私は平成二年(一九九〇)から四年間『儀礼的暴力の研究』というタイトルの研究会を組織し,今年の春にその成果である『暴力の文化人類学』という論文集を交換した。そこに収録されている一五本の論文のうち軍隊にふれているのは二本だけである。その理由は元々この研究会が儀礼の中の暴力や儀式化された暴力に焦点を当てていたということがあり,暴力を行使する集団を対象にはしていなかったということがある。三年前から取り組み始めた在日米軍の研究はこの『暴力の文化人類学』の延長線上にある。
今日の日本人は,米軍だけでなく軍隊一般に拒否感覚をもっている。その理由は,まず憲法上問題のある自衛隊とそれよりさらに問題の多い米軍を研究対象とすると,その存在を認めてしまうことになるのではないかという危惧であろう。つぎに,防衛を掲げていても実際には侵略に走る軍隊というものに戦後の日本人は辟易している,ということがある。

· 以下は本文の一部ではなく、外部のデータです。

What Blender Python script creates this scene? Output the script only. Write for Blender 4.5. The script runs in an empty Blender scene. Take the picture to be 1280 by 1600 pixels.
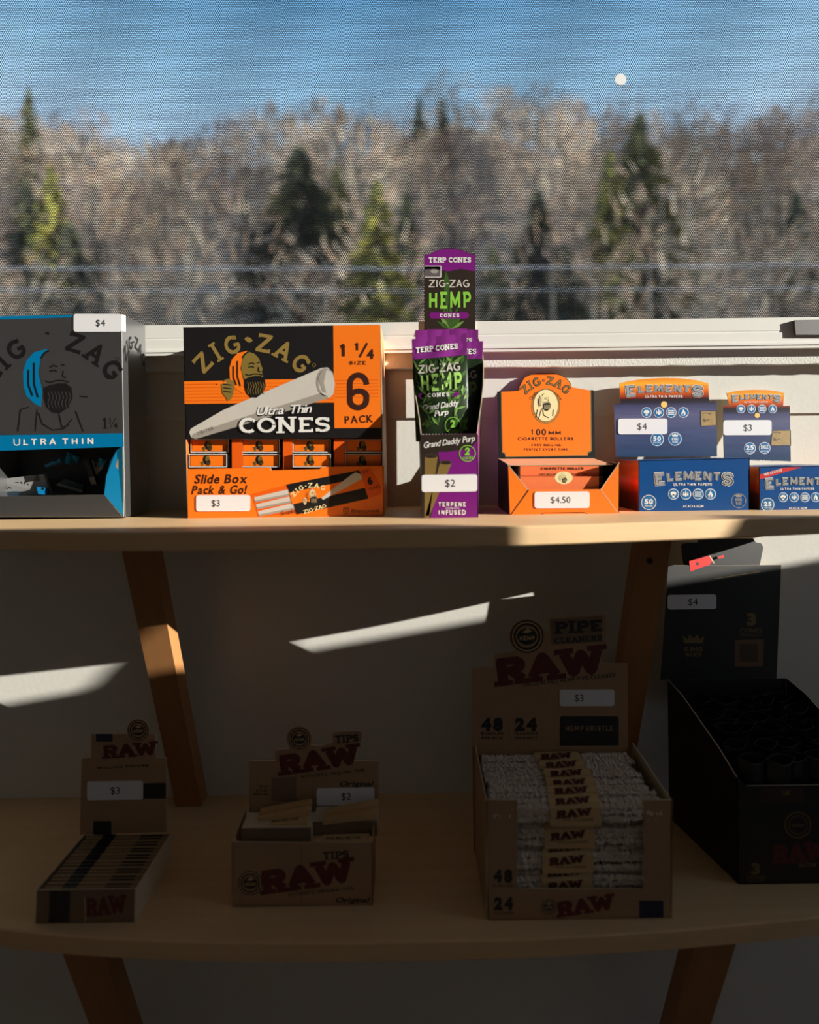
import bpy, math, random
from mathutils import Vector, Matrix
from math import sin, cos, pi, radians, sqrt
random.seed(7)
C = bpy.context.scene.collection
SC = bpy.context.scene

# ------------------------------------------------------------------ camera, world, sun, exposure
F = 917.0                       # focal length in pixels of the 1280x1600 frame
ROLL = 0.0122
CZ = 0.95                       # height of the lens above the floor
cr, sr = cos(ROLL), sin(ROLL)
cam = bpy.data.cameras.new('camera'); camo = bpy.data.objects.new('camera', cam); C.objects.link(camo)
camo.location = (0, 0, CZ); camo.rotation_euler = (pi/2, ROLL, 0)
cam.sensor_fit = 'HORIZONTAL'; cam.sensor_width = 36; cam.lens = 36*F/1280
cam.shift_y = -90/1280; cam.clip_start = 0.02; cam.clip_end = 500
cam.dof.use_dof = True; cam.dof.focus_distance = 0.71; cam.dof.aperture_fstop = 2.4
SC.camera = camo
SC.view_settings.view_transform = 'Standard'; SC.view_settings.look = 'None'
SC.view_settings.exposure = 0.0; SC.view_settings.gamma = 1.0; SC.view_settings.use_curve_mapping = False

def lin(c):
    c = c/255.0
    return c/12.92 if c <= 0.04045 else ((c+0.055)/1.055)**2.4
def rgb(*c): return (lin(c[0]), lin(c[1]), lin(c[2]), 1)

w = bpy.data.worlds.new('sky'); SC.world = w; w.use_nodes = True
nt = w.node_tree; nt.nodes.clear()
wo = nt.nodes.new('ShaderNodeOutputWorld'); bg = nt.nodes.new('ShaderNodeBackground')
tc = nt.nodes.new('ShaderNodeTexCoord'); sx = nt.nodes.new('ShaderNodeSeparateXYZ'); ra = nt.nodes.new('ShaderNodeValToRGB')
nt.links.new(tc.outputs['Generated'], sx.inputs[0]); nt.links.new(sx.outputs['Z'], ra.inputs[0])
nt.links.new(ra.outputs[0], bg.inputs[0]); nt.links.new(bg.outputs[0], wo.inputs[0])
SKY = [(0.0, (.52, .60, .70)), (0.44, (.37, .53, .72)), (0.52, (.25, .45, .66)), (0.61, (.115, .29, .50)), (1.0, (.03, .12, .28))]
el = ra.color_ramp.elements
el[0].position = SKY[0][0]; el[0].color = (*SKY[0][1], 1); el[1].position = 1.0; el[1].color = (*SKY[-1][1], 1)
for p_, c_ in SKY[1:-1]:
    e_ = el.new(p_); e_.color = (*c_, 1)
bg.inputs[1].default_value = 2.35

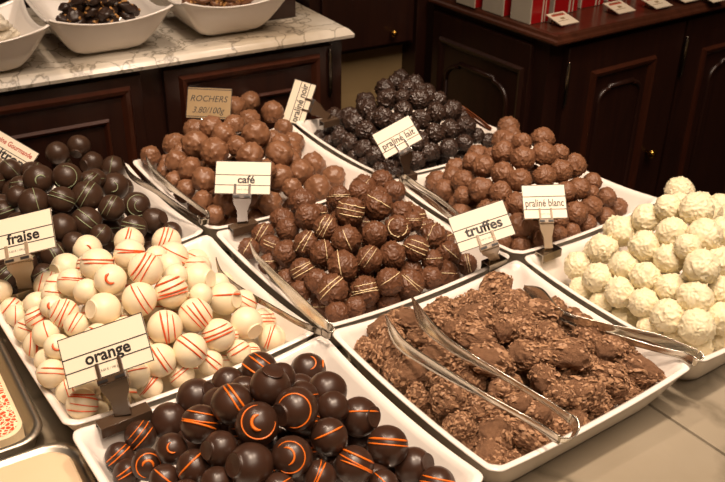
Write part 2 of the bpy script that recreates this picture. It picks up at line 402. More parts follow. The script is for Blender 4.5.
for (x, y), lb in SB:
    o = mesh_obj('footed_bowl', sme, None, (x, y, SLAB_Z)); o.rotation_euler.z = TH; tag(o, lb, 'bowl', 'footed bowls on the marble slab')
# ---------------------------------------------------------------- chocolate shapes
def fbm(v, sc, seed, oct=3):
    return noise.fractal(Vector(v)*sc+Vector((seed*7.3, seed*3.1, seed*1.7)), 1.0, 2.0, oct)
def ridge(v, sc, seed):
    p = Vector(v)*sc+Vector((seed*5.3, -seed*2.9, seed*4.1))
    w = noise.noise_vector(p*.6)*.9
    return 1-abs(noise.noise(p+w))*2.2
def disp_crinkle(seed, amp=.075, spike=0):
    def fn(d):
        p = Vector(d); w = noise.noise_vector(p*1.3+Vector((seed, 0, 0)))*.45
        q = p+w
        n1 = abs(noise.noise(q*2.1+Vector((seed*5.3, 1, 2)))); n2 = abs(noise.noise(q*3.9+Vector((2, seed*3.1, 5))))
        a = max(0, 1-n1*4.5); b_ = max(0, 1-n2*4.0); c = abs(noise.noise(q*7+Vector((5, 1, seed))))
        r = 1+.06*fbm(d, 1.2, seed+4, 2)+amp*(a*a-.25)+amp*.62*(b_*b_-.25)-amp*.35*c
        if spike: r += spike*max(0, noise.noise(p*4.2+Vector((seed*2, 7, 1)))-.28)*b_
        return r
    return fn
def disp_rocher(seed):
    def fn(d):
        r = 1+.10*fbm(d, 1.2, seed, 2)
        c = noise.cell_vector if False else None
        dist = noise.voronoi(Vector(d)*2.6+Vector((seed*3.7, 1, 0)))[0][0]
        r += .11*max(0, .55-dist)/.55*(1 if noise.noise(Vector(d)*2+Vector((seed, 3, 1))) > -.1 else .3)
        dist2 = noise.voronoi(Vector(d)*6+Vector((seed*1.7, 5, 0)))[0][0]
        msk = max(0, noise.noise(Vector(d)*1.6+Vector((0, seed*2, 1))))*1.6
        return r+.05*max(0, .5-dist2)*msk*2
    return fn
def disp_smooth(seed):
    return lambda d: 1+.012*fbm(d, 1.1, seed, 2)
def sph(fn, sub, m, name):
    bm = bmesh.new(); bmesh.ops.create_icosphere(bm, subdivisions=sub, radius=1)
    for v in bm.verts: n = v.co.normalized(); v.co = n*fn(n)
    me = D.meshes.new(name); bm.to_mesh(me); bm.free(); me.materials.append(m)
    me.polygons.foreach_set('use_smooth', [True]*len(me.polygons)); return me
def foot_ball(seed, m, ridged):
    """dipped ball with a small flat foot at -z"""
    mb = MB(); prof = [(0, 1.0)]
    for k in range(1, 23):
        a = math.radians(k*6.6); prof.append((math.sin(a), math.cos(a)))
    prof += [(.49, -.885), (.50, -.90), (.53, -.915), (.545, -.935), (.535, -.955), (.49, -.963)]
    for k in range(5):
        r = .45-.08*k; prof += [(r, -.958), (r-.02, -.945 if ridged else -.957), (r-.05, -.945 if ridged else -.957)]
    prof.append((0, -.955))
    mb.lathe(prof, 40)
    me = mb.mesh('ball', m)
    for v in me.vertices:
        n = v.co.normalized(); k = 1+.022*fbm(n, 1.2, seed, 2); v.co.x *= k; v.co.y *= k*(1+.02*math.sin(seed)); v.co.z *= k*(.985+.02*math.cos(seed*2))
        e = noise.noise(Vector((n.x*2+seed, n.y*2, 0)))
        if v.co.z < -.88 and v.co.xy.length > .4: v.co.x *= 1+.13*e; v.co.y *= 1+.13*e
    return me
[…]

平和主義という視点からいえば軍隊は唾棄すべきものであり研究に値しない,というわけです。しかし,これは一〇万人以上駐留している米軍とその関係者たちをまったく無視することであり,それは結果日米双方にとって不幸なことではないか。さらにまた,ここで私が意図しているのは軍隊の軍事的側面や政治的側面ではなく,あくまで人類学的視点から浮かび上がってくる生活共同体としての軍隊である,ということも強調しておきたい。

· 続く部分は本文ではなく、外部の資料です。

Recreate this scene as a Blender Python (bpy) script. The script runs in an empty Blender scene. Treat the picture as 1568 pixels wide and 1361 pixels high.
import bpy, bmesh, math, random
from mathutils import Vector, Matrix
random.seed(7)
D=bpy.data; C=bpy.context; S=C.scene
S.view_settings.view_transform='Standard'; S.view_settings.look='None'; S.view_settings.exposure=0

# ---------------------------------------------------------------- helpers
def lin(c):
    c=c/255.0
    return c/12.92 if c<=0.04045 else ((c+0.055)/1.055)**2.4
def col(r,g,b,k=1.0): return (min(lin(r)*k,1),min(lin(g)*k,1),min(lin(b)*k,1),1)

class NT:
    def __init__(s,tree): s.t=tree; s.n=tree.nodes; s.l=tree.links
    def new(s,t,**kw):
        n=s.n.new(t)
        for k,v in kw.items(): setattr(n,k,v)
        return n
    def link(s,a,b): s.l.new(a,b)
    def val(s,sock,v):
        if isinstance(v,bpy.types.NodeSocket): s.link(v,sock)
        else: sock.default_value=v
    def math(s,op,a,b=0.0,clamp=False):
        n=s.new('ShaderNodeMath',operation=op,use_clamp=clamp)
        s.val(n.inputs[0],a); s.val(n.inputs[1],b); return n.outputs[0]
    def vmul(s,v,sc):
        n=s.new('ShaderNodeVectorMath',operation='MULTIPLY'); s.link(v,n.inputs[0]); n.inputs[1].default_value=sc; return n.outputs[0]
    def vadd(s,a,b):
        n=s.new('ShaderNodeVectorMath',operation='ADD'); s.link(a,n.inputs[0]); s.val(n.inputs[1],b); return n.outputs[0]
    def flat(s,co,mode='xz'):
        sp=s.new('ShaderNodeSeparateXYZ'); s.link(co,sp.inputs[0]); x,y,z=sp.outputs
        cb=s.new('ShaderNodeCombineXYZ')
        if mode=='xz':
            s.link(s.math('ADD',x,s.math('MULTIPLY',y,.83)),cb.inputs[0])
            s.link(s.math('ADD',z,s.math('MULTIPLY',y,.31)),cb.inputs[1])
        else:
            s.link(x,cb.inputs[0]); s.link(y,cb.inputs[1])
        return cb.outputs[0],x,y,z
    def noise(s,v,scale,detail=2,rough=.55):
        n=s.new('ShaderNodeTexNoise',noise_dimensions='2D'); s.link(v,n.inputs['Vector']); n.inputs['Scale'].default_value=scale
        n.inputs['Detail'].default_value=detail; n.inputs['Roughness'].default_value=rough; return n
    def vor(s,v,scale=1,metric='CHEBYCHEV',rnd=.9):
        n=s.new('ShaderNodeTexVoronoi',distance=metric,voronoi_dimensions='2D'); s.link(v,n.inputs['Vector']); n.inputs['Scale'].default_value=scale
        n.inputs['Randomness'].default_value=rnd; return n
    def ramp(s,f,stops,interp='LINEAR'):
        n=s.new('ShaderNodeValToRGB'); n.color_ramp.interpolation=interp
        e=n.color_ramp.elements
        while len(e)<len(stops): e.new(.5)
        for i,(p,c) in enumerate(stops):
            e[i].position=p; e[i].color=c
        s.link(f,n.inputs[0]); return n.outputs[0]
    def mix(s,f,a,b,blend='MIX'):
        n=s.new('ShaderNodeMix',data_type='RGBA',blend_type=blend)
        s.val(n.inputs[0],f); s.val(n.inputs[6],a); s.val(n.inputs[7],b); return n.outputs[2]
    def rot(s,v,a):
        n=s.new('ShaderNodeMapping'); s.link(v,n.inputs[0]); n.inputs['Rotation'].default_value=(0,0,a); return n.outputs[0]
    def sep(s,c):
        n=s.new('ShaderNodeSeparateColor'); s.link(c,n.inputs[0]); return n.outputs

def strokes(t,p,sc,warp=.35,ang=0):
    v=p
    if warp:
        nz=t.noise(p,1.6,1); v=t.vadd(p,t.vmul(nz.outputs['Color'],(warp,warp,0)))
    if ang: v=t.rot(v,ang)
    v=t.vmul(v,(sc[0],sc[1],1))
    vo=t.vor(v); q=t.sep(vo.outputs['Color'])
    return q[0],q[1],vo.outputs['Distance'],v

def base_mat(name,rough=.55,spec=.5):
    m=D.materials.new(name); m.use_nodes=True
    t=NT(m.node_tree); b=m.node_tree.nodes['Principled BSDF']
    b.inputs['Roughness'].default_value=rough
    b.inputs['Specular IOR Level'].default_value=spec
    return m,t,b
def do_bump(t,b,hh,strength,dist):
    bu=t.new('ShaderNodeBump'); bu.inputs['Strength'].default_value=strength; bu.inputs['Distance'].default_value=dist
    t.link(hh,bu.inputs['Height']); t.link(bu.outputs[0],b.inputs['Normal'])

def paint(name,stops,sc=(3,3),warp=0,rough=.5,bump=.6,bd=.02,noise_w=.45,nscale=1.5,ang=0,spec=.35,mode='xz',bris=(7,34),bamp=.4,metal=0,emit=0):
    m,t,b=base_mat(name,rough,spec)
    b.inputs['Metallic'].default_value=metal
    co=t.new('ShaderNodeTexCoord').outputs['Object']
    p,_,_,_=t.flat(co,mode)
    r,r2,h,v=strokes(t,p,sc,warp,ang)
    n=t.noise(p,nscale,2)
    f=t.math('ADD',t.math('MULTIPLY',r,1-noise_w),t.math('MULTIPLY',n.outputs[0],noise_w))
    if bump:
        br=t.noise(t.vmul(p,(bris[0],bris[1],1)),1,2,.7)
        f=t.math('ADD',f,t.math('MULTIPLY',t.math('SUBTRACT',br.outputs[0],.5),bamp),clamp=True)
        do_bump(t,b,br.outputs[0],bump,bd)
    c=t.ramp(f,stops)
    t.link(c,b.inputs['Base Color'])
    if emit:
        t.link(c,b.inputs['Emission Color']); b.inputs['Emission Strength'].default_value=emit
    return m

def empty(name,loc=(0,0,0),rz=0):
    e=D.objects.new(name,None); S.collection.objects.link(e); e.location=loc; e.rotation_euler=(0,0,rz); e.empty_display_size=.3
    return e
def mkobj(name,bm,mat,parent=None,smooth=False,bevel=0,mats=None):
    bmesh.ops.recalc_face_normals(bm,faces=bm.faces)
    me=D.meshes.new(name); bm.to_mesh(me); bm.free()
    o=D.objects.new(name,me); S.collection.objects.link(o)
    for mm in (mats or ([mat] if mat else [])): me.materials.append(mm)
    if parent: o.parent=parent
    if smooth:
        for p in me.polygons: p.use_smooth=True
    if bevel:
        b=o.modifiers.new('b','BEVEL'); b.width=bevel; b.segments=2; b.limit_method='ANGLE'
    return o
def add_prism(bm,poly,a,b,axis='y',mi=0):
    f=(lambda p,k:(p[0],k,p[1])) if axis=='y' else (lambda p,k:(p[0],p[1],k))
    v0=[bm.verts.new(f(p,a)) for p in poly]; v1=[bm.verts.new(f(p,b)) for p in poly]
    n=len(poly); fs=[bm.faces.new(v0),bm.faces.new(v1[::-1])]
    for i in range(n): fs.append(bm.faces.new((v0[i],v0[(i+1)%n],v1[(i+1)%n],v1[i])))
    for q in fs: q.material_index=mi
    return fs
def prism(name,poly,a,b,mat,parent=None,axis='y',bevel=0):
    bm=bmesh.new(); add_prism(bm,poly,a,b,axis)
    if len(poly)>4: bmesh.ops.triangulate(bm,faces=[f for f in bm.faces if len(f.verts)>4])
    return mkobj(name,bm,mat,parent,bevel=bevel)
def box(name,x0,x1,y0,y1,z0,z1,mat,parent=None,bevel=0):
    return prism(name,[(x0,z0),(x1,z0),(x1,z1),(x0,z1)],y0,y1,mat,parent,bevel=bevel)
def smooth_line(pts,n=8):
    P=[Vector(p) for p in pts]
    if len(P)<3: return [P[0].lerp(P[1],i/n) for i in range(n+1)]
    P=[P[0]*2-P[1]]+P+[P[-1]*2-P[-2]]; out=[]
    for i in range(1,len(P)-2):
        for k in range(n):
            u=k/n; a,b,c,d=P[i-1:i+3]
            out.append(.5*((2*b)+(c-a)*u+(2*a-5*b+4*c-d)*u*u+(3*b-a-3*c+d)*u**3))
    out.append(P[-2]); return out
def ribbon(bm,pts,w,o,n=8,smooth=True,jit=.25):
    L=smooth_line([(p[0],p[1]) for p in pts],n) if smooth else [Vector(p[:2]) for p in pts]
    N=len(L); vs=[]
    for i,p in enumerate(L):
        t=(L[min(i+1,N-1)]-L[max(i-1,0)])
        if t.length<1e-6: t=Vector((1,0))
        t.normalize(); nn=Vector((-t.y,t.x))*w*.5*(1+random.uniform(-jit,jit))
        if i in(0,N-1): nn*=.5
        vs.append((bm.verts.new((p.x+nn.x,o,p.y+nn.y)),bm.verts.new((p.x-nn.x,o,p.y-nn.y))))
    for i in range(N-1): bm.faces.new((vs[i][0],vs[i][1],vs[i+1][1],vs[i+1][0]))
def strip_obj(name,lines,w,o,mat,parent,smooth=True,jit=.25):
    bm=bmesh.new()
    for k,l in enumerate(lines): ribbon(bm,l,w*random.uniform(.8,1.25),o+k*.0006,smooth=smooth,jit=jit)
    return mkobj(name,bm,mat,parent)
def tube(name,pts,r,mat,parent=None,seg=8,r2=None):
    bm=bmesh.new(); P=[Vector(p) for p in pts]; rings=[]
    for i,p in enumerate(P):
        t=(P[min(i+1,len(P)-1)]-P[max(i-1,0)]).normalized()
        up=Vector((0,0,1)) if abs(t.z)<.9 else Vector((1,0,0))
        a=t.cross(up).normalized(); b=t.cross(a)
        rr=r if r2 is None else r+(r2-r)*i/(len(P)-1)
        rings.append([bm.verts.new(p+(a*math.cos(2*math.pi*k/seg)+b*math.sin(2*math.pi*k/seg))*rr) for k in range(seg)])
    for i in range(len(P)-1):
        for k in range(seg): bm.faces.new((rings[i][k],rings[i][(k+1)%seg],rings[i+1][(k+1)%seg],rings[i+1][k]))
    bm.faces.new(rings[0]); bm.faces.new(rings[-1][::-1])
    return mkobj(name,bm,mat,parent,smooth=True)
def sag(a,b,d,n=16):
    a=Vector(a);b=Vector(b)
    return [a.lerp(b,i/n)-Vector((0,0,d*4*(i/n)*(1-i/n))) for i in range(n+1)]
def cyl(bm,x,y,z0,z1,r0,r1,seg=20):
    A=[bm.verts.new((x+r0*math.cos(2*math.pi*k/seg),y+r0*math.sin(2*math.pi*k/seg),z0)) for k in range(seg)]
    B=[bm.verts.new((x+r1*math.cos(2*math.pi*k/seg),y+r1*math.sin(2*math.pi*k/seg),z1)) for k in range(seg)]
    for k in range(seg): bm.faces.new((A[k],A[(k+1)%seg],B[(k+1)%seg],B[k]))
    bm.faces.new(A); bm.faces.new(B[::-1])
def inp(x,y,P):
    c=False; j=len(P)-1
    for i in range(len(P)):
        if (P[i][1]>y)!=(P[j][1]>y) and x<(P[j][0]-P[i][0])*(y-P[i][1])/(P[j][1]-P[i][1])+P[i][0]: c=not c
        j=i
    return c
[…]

在日米軍ということばを分解するとどうなるだろうか。在日・米・軍と三つに分かれます。これがそのまま研究視点でもある。すなわち順番を反対にすると,一点目は軍,軍隊として在日米軍をとらえる視点,二点目は米,アメリカ研究への新たな切り込みという視点,三点目は在日,日本社会のマイノリティという視点である。そしてこれらのテーマで重要なのは,在日米軍が戦闘部隊とその支援組織からなるたんなる軍隊ではなく,独自の,しかしまったく外部から隔離されたのではない社会(生活共同体)を形成しているという事実である。この共同体をここでは軍事共同社会と呼ぶ。それは他集団への戦闘・暴力行使を専門とする職能成員とその家族からなる。軍事共同社会は世代的にも継承されている。本講演ではとくに,共同社会としての在日米軍の全体像と日本人との交流,米国での価値観の変容と軍隊,とくに女性化と家族を中心に話を進めた。